3401 Aire Apartment 3/3

3401 Aire Apartment 3/3


 

Irvine Co. Plans Bay Area Expansion

 

Southern California’s Irvine Co. continues to expand its Silicon Valley office and apartment empire with the first 260 leases signed at its new Crescent Village Apartment Homes in North San Jose and another 240 completed apartments delivered a week ago and ready for occupancy.

The 1,750-unit development at River Oaks Parkway and Crescent Village Drive will be completed from now until July of next year and is a stone’s throw from Irvine’s other North First Street monster, the North Park Apartment Village, where it has 2,762 apartments in multiple developments.

In the next five years, Irvine hopes to double its more than 5,500 apartment count in the San Francisco Bay Area to more than 10,000 units, said Kevin Baldridge, president of Irvine Co. Apartment Communities.

At the same time, the company intends to expand its three-milion-square-foot office portfolio, after already doubling its workspace footprint in Silicon Valley in the last two years through new development and acquisitions.

The expansions will progress in tandem as part of a larger Irvine strategy to import its master-planned community approach to Silicon Valley and the Bay Area.

“We have been very successful with master planning in Southern California,” Baldridge said. “We see a lot of similarities between there and the Bay Area: the quality of life, the world-class universities, the high barriers to entry, the diversity of the job market and the economic vitality.”

The Irvine company is perhaps best-known as the development mastermind behind the City of Irvine, which the company master-planned beginning in the early 1960s using as its canvas a roughly 40,000-acre portion of the nearly 100,000-acre Irvine Ranch.

The approach emphasizes the balance among multiple, proximate uses including housing, work centers, schools, shopping, parks and open space. Fifty thousand acres of the orginal Irvine Ranch are preserved open space and parks, according to the company.

Obviously, much of the Bay Area does not offer vast swaths of undeveloped land for new master-planned development, but acquiring or developing apartments, shopping centers or offices in proximity to one another or to a park, for example, can create a similar effect, Irvine executives said.

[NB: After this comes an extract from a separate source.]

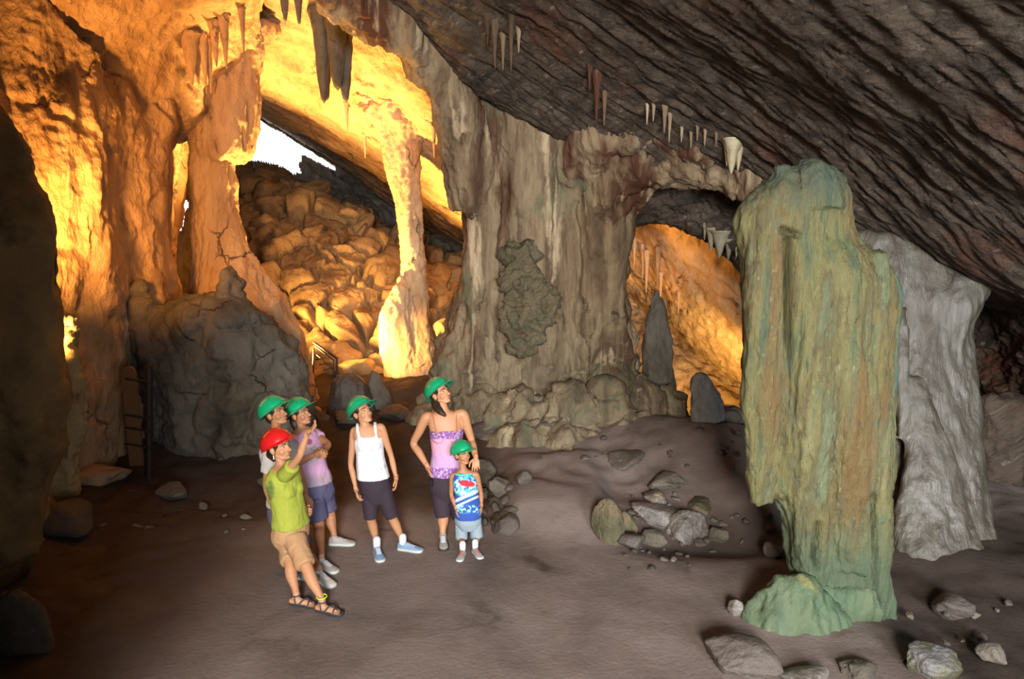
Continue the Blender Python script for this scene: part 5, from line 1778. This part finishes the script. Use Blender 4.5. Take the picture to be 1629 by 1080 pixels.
# ---- 5 tall woman in the pink camisole
def tall():
    Y = 6.62
    Q = lambda x, y, dy=0.0: P(x, y, Y + dy)
    yaw = R(8)
    hd = Q(700, 626, 0)
    rings = [(Q(713, 792, 0), .10, .090), (Q(712, 772, 0), .180, .130), (Q(710, 748, 0), .160, .120), (Q(710, 718, 0), .132, .104), (Q(710, 693, 0), .150, .120),
             (Q(708, 672, 0), .170, .108), (Q(707, 659, 0), .150, .078), (Q(706, 652, 0), .055, .054)]
    f1 = P(705, 882, 6.52); f1[2] = 0
    t1 = P(706, 893, 6.36); t1[2] = 0
    f2 = P(733, 880, 6.80); f2[2] = 0
    t2 = P(738, 880, 6.62); t2[2] = 0
    an1, an2 = f1 + [0, 0, .11], f2 + [0, 0, .11]
    legs = [(Q(701, 782, 0), P(705, 822, Y - .06), an1, t1, 1.0), (Q(724, 782, 0), P(730, 822, Y + .08), an2, t2, 1.0)]
    arms = [(Q(677, 665, 0), Q(658, 705, .10), Q(680, 742, -.05), (0.35, -.2, -.9), (1, 0, .3), 1.05, (0.5, 1)),
            (Q(737, 660, 0), Q(750, 700, .03), Q(757, 728, -.16), (0.0, -.4, -.9), (0, .7, -.5), 1.05, (0.35, -1))]
    root, body, hf, l, fr = person('tall woman in a green helmet and pink strappy top, hand on the boy in front', (Q(712, 870)[0], Y, 0), hd, (0.72, -0.52, 0.40), (-.24, 0.1, 1), yaw,
                                   rings, arms, legs, 1.03, SKIN, False, (Q(710, 690, 0), .070, .085, .068))
    rs = [(Q(710, 754, 0), .172, .132), (Q(710, 735, 0), .150, .118), (Q(710, 716, 0), .138, .110), (Q(710, 694, 0), .156, .128), (Q(710, 684, 0), .158, .126), (Q(710, 681, 0), .14, .115)]
    sh = [rings_loft(rs, l, fr, grow=.006)]
    for sx in (-1, 1):
        sh.append(ell(Q(710, 691, 0) + l * sx * .070 + fr * .088, (.072, .066, .064), [l, fr, UPX]))

    def col(v):
        c = flat(H('c48ca4'))(v)
        x, y = project(v)
        c = mixc(c, H('a886ac'), smooth(718, 726, y))
        n = fbm(v, 40, 2)
        seq = mixc(mixc(flat(H('76487c'))(v), H('a890c8'), smooth(.0, .3, n)), H('d8d0e8'), smooth(.3, .5, fbm(v, 55, 2, seed=3)))
        m = np.maximum(smooth(700, 697, y), smooth(743, 746, y))
        return c * (1 - m[:, None]) + seq * m[:, None]
    child(root, 'camisole', sh, CLOTH, 0.0095, 2, 0.006, 10, col, 'pink camisole with purple sequinned bands')
    for sx in (-1, 1):
        c = rings[-2][0]
        v, f = limb([Q(710, 684, 0) + l * sx * .10 + fr * .118, Q(708, 668, 0) + l * sx * .11 + fr * .105, c + l * sx * .115 + fr * .05 + [0, 0, .018], c + l * sx * .11 + [0, 0, .052], c + l * sx * .10 - fr * .08, Q(710, 686, 0) + l * sx * .09 - fr * .11],
                    [.004] * 6, 8, 40)
        link('strap', new_mesh('strap', v, f), LIPS, root)
    sh = [rings_loft([(Q(713, 795, 0), .12, .10), (Q(712, 772, 0), .188, .138), (Q(710, 748, 0), .164, .124)], l, fr)]
    for a in legs:
        sh.append(limb([a[0] + [0, 0, .01], (a[0] + a[1]) / 2, a[1] + [0, 0, .0]], [.102, .092, .076], cap=False))
    child(root, 'leggings', sh, CLOTH, 0.0095, 2, 0.004, 10, flat(H('2c2029')))
    helmet(root, hf, HGREEN, 0.34)
    hair(root, hf, [([hf((0.03, -.06, -.05)), hf((0.075, -.03, -.10)), hf((0.10, .02, -.16)), hf((0.10, .05, -.20))], [.045, .04, .03, .016])])
    for a in legs:
        shoe(root, a[2], a[3], 1.0, GREYSHOE, SOLED, LACE, 'grey trainer')
    # phone hanging from her hand
    ph = Q(686, 768, -.12)
    g = [(x * .028, y * .012, z * .055) for x in (-1, 1) for y in (-1, 1) for z in (-1, 1)]
    import bmesh
    bm = bmesh.new(); bmesh.ops.create_cube(bm, size=1)
    for q in bm.verts:
        q.co = (q.co.x * .05, q.co.y * .03, q.co.z * .085)
    bmesh.ops.bevel(bm, geom=bm.edges[:], offset=.010, segments=3, affect='EDGES')
    me = bpy.data.meshes.new('camera_case'); bm.to_mesh(me); bm.free()
    me.materials.append(BLACKP)
    o = bpy.data.objects.new('camera_case', me); COL.objects.link(o); o.location = ph
    tag(o, 'small black camera held in the hand of the tall woman', 'camera')
    v, f = limb([ph + [0, 0, .04], Q(684, 757, -.12), Q(681, 748, -.10)], [.003] * 3, 8, 12)
    s_ = link('wrist_strap', new_mesh('wrist_strap', v, f), BLACKP)
    s_.parent = o; s_.location = -Vector(ph)


tall()


# ---- 6 the little boy
def boy():
    Y = 6.42
    Q = lambda x, y, dy=0.0: P(x, y, Y + dy)
    yaw = R(10)
    hd = Q(735, 722, -.02)
    rings = [(Q(746, 838, 0), .08, .07), (Q(745, 826, 0), .118, .090), (Q(744, 812, 0), .112, .085), (Q(742, 792, 0), .100, .075), (Q(740, 772, 0), .105, .078),
             (Q(739, 759, 0), .112, .070), (Q(738, 751, 0), .085, .052), (Q(737, 746, 0), .040, .038)]
    f1 = P(735, 878, 6.44); f1[2] = 0
    t1 = P(733, 888, 6.34); t1[2] = 0
    f2 = P(757, 878, 6.46); f2[2] = 0
    t2 = P(764, 886, 6.36); t2[2] = 0
    f1 = foot_pt(736, 882); t1 = foot_pt(731, 892); f2 = foot_pt(756, 879); t2 = foot_pt(765, 889)
    for q in (f1, f2, t1, t2):
        q[2] = 0
    an1, an2 = f1 + [0, 0, .08], f2 + [0, 0, .08]
    legs = [(Q(734, 830, 0), P(734, 855, Y), an1, t1, 1), (Q(756, 830, 0), P(759, 853, Y), an2, t2, 1)]
    arms = [(Q(720, 758, 0), Q(718, 786, .02), Q(725, 808, -.06), (0.2, -.1, -.9), (1, 0, .2), .95, (0.4, 1)),
            (Q(758, 756, 0), Q(765, 784, .04), Q(766, 803, -.02), (0.0, -.1, -.9), (-1, 0, .2), .95, (0.3, -1))]
    root, body, hf, l, fr = person('little boy in a green helmet, blue printed sleeveless shirt and grey cargo shorts', (Q(745, 870)[0], Y, 0), hd, (0.62, -0.72, 0.12), (-.05, 0.0, 1), yaw,
                                   rings, arms, legs, 0.70, SKIN2, False, None, None, 0.90)
    rs = [(Q(745, 822, 0), .126, .100), (Q(744, 806, 0), .120, .092), (Q(742, 788, 0), .110, .084), (Q(740, 770, 0), .112, .084), (Q(739, 760, 0), .105, .078), (Q(738, 753, 0), .085, .060), (Q(738, 751, 0), .070, .05)]
    sh = [rings_loft(rs, l, fr, grow=.006)]

    def col(v):
        c = flat(H('264690'))(v)
        x, y = project(v)
        n = fbm(v, 26, 3, seed=2)
        c = mixc(c, H('4ab0b4'), smooth(1.5, .8, ((x - 741) / 20) ** 2 + ((y - 773) / 16) ** 2) * smooth(-.25, .1, n))
        c = mixc(c, H('c8dcec'), smooth(1.4, .9, ((x - 741) / 18) ** 2 + ((y - 774) / 14) ** 2) * smooth(.05, .25, fbm(v, 34, 2, seed=8)))
        c = mixc(c, H('b02838'), smooth(1.15, .85, ((x - 743) / 13) ** 2 + ((y - 769 - (x - 743) * .12) / 5.5) ** 2) * smooth(-.5, -.2, n))
        t = (y - 790) + (x - 742) * .45
        c = mixc(c, H('b8cce8'), (smooth(3.2, 2.0, np.abs(t + 1)) + smooth(2.2, 1.2, np.abs(t - 8))).clip(0, 1) * (x > 722))
        c = mixc(c, H('8cd0e0'), smooth(802, 806, y) * smooth(818, 812, y) * smooth(-.05, .15, fbm(v, 40, 2, seed=5)))
        c = mixc(c, H('5cc0a0'), np.maximum(smooth(1.4, 2.0, 0 * x), smooth(.008, .002, v[:, 2] * 0 + np.abs(v[:, 2] - (P(738, 752, Y)[2] + 0)))))
        return c
    child(root, 'sleeveless_shirt', sh, CLOTH, 0.007, 2, 0.005, 12, col, 'blue sleeveless shirt with teal, white and red print')
    # green piping round the neckline and arm holes
    nk = []
    for x in np.linspace(0, 2 * math.pi, 20):
        nk.append(Q(738, 752, 0) + l * math.cos(x) * .062 + fr * (math.sin(x) * .060 + .008) + np.array([0, 0, .012 - .030 * max(math.sin(x), 0)]))
    v, f = limb(nk, [.006] * 20, 8, 60)
    link('piping', new_mesh('piping', v, f), simple_mat('green_piping', H('5cb89c'), .8), root)
    sh = [rings_loft([(Q(746, 840, 0), .09, .085), (Q(745, 828, 0), .130, .102), (Q(744, 815, 0), .118, .090)], l, fr)]
    for a in legs:
        e_ = a[1] * .9 + a[2] * .1
        sh.append(limb([a[0] + [0, 0, .01], (a[0] + e_) / 2, e_], [.060, .058, .060], cap=False))
    child(root, 'cargo_shorts', sh, CLOTH, 0.007, 2, 0.007, 12, flat(H('7c8a94')))
    helmet(root, hf, HGREEN, 0.26)
    hair(root, hf, thick=.97)
    for a in legs:
        child(root, 'sock', [limb([a[2] + [0, 0, .03], a[2] - [0, 0, .02]], [.032, .030])], SOCK, .005)
        shoe(root, a[2], a[3], .72, GREYSHOE, SOLEW, REDLACE, 'grey trainer with red laces')


boy()

# ================================================================== METALWORK IN THE CHAMBER
RUST = simple_mat('dark_painted_steel', H('2a2018'), 0.6, 0.4, 60)
BOARD = simple_mat('brown_sign_panel', H('6a4c30'), 0.7, 0.3, 60)


def bar(pts, r, name, mat, parent):
    v, f = limb(pts, [r] * len(pts), 10, 6 * len(pts))
    return link(name, new_mesh(name, v, f), mat, parent)


def polybar(pts, r, name, mat, parent):
    vs = [limb([pts[i], pts[i + 1]], [r, r], 10, 4) for i in range(len(pts) - 1)]
    v, f = merge(vs)
    return link(name, new_mesh(name, v, f), mat, parent)


# stair with handrail beside the sweep of the left column
base = P(515, 625, 12.4)
st_root = empty('stair', base)
tag(st_root, 'small dark metal stair with handrail at the foot of the boulder slope', 'stair')
a, b_ = P(500, 545, 12.2), P(536, 570, 11.9)
c_ = P(536, 602, 11.9)
polybar([a, b_, c_], .022, 'handrail', RUST, st_root)
polybar([P(502, 551, 12.2), P(531, 573, 11.9), P(531, 602, 11.9)], .014, 'handrail', RUST, st_root)
polybar([P(499, 556, 12.2), P(498, 590, 12.2), P(503, 618, 12.1), P(512, 640, 12.0)], .018, 'stringer', RUST, st_root)
polybar([P(504, 564, 12.2), P(536, 594, 11.9)], .012, 'stringer', RUST, st_root)
for k in range(4):
    p0 = P(503 + k * 6, 572 + k * 8, 12.1); p1 = P(519 + k * 5, 569 + k * 8, 12.3)
    polybar([p0, p1], .016, 'tread', RUST, st_root)

# tall sign board on a steel post at the foot of the left wall
Yb = 8.1
post_base = P(237, 780, Yb)
sg = empty('sign_board', post_base)
tag(sg, 'tall brown rounded board on a dark post left of the big boulder', 'sign')
bar([P(237, 585, Yb), P(237, 790, Yb)], .045, 'post', RUST, sg)
x0, z1 = P(193, 583, Yb)[0], P(193, 583, Yb)[2]
x1, z0 = P(229, 740, Yb)[0], P(229, 740, Yb)[2]
ring = []
for t in np.linspace(0, math.pi, 14):
    ring.append(((x0 + x1) / 2 + math.cos(t) * (x1 - x0) / 2, z1 - .10 + math.sin(t) ** .7 * .10))
ring += [(x0, z0), (x1, z0)]
vf = [(x, Yb - .02, z) for x, z in ring] + [(x, Yb + .02, z) for x, z in ring]
n = len(ring)
ff = [tuple(range(n)), tuple(range(2 * n - 1, n - 1, -1))] + [(i, i + n, (i + 1) % n + n, (i + 1) % n) for i in range(n)]
link('board', new_mesh('board', vf, ff, False), BOARD, sg)
for y in (604, 662, 682, 708):
    polybar([P(200, y - 2, Yb - .04), P(240, y + 4, Yb - .04)], .014, 'bracket', RUST, sg)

Thus far, its investments have been limited to the South Bay, with the exception of one Redwood City apartment complex, but executives said the goal is to see that footprint expand. “The entirety of Northern California is interesting to us,” said Andrew Goodman, regional vice president of leasing in Silicon Valley for Irvine Co. Office Properties.

Baldridge and Goodman spoke to The Registry in an exclusive interview about The Irvine Co.’s plans for the Bay Area.

Irvine bought its first Silicon Valley offices in 1996 and developed its first Silicon Valley apartments, The Hamptons in Cupertino, in 1998. The 342-unit complex is adjacent to the site of Apple Inc.’s new headquarters campus.

Long-term, Irvine sees itself as a coastal California landlord and developer. It currently has 98 million square feet of commerical real estate including 490 office buildings, 41 retail centers, 125 apartment communities, three hotels, five marinas and three golf clubs, mostly in Orange County but also in Los Angeles, San Diego, Chicago and Silicon Valley.

Neither office nor apartment development or acquisitions will lead the company’s Bay Area investment progress, Goodman said, though the office company might cast a more covetous eye on an office project close to Irvine apartments.

A review of Irvine’s recent Silicon Valley investment activities gives a view of Irvine’s vision. In July, for instance, it acquired the six-building Silicon Valley Center at 2540-2590 N. First St. in San Jose, with approximately 440,000 square feet of offices. The project is about two miles south of the Crescent Village and North Park apartments.

Irvine’s Santa Clara Gateway development, with 911,000 square feet of offices, is under construction now. Dell Inc. has agreed to take one 150,000 square-foot building at the development in neighboring Santa Clara. The project is four miles from San Jose’s Crescent Village and North Park.

Meanwhile, lrvine is already advanced in the planning for two more North San Jose apartment developments with more than 1,700 units. It also recently acquired 32 acres in Santa Clara fronting U.S. 101 near Great America Parkway where it has rights to redevelop an existing low-rise office campus into not quite two million square feet of new office towers and 35,000 square feet of shop and retail space.

The so-called Augustine-Bowers site is two miles from Santa Clara Gateway. Irvine expects to begin development on not quite 500,000 square feet at Augustine Drive and Bowers Avenue in the second quarter of next year.

Irvine also owns a single Silicon Valley retail center, The Cherry Orchard Shopping Center in Sunnyvale, and hopes to expand its retail portfolio, as well.

The new tenants taking units at Crescent Park are much like those who live at North Park, Baldridge said: young technology-industry workers, the occasional financial services employee, typically single or married with no children. “Ocassionally we will get a couple with an infant, a small family,” he said.